Good to see people do still do odd conceptual pieces that leave you sat in an almost empty conference room scratching your head. Nothing Really Means Anything Any More So Shut Up, Tim? finds performer and history teacher Oskar Schortz ruminating on a bad review he received last year from a member of the public called Tim. That show, a simplistic history show, hadn’t agreed with Tim, and we can see why as Oskar performs similar (deliberately) faltering reinterpretations of moments in history. That’s the easy bit. The show then turns in on itself further with exaggerated over-analytical rants, crazy video montages and apparent tech malfunctions, before leaving us with a twist that doesn’t really answer anything. Are we Tim? Is Tim us? Are we in last year’s show? Why is this in the Cabaret section?
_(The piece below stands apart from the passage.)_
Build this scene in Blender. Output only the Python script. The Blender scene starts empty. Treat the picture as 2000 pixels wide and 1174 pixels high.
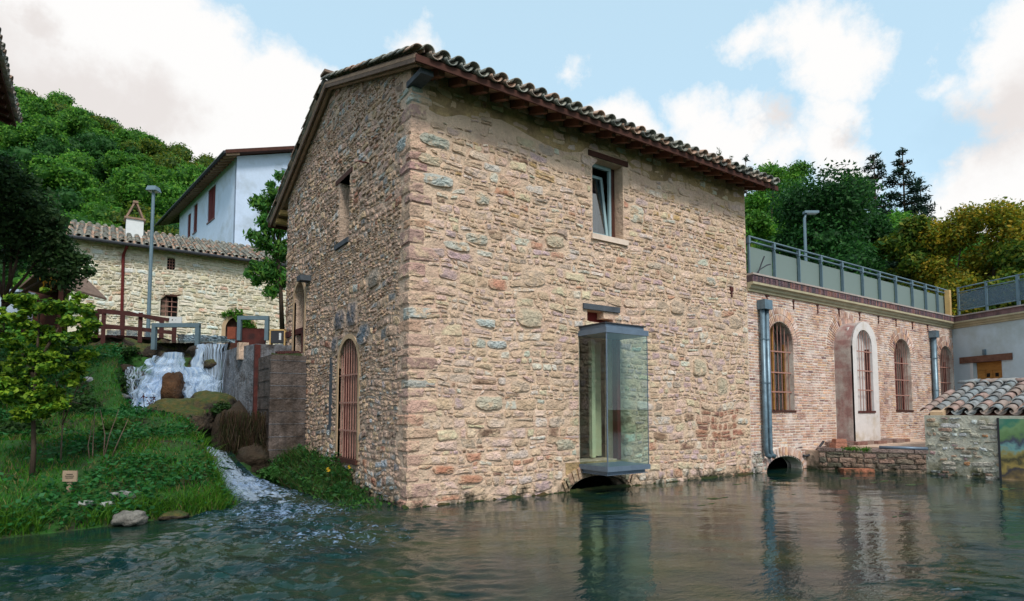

It isn’t in the cabaret for the singing, that’s for sure. At one point, Schortz goes for a reggae interpretation of 1066 with a ‘voice’, like Mike Read doing the UKIP Calypso – dreadful, until you realise the cringeworthiness is deliberate and sort of, maybe, explained in the finale?
There’s a large amount of sophisticated retro-tech in the show. The video montages are broadcast on bulky analogue TVs that fizz and crackle as they show cheap-looking but well-edited clips – the first full of memes and pop cultural figures, the second famous people edited together to give a message, Cassetteboy style. It’s all very Max Headroom or 80s music vid. Impressive and it restores the impression that this isn’t a rubbish performer, but someone using rubbishness for another purpose.
That said, the uninitiated shouldn’t wander in here expecting entertainment. You have to stick it out and be prepared to interrogate what you’ve just seen for deeper significance. It might be far cleverer than us. It might just think it’s far cleverer than us. Or it might just prove that nothing really does mean anything and we should all shut up. It’s one of those shows.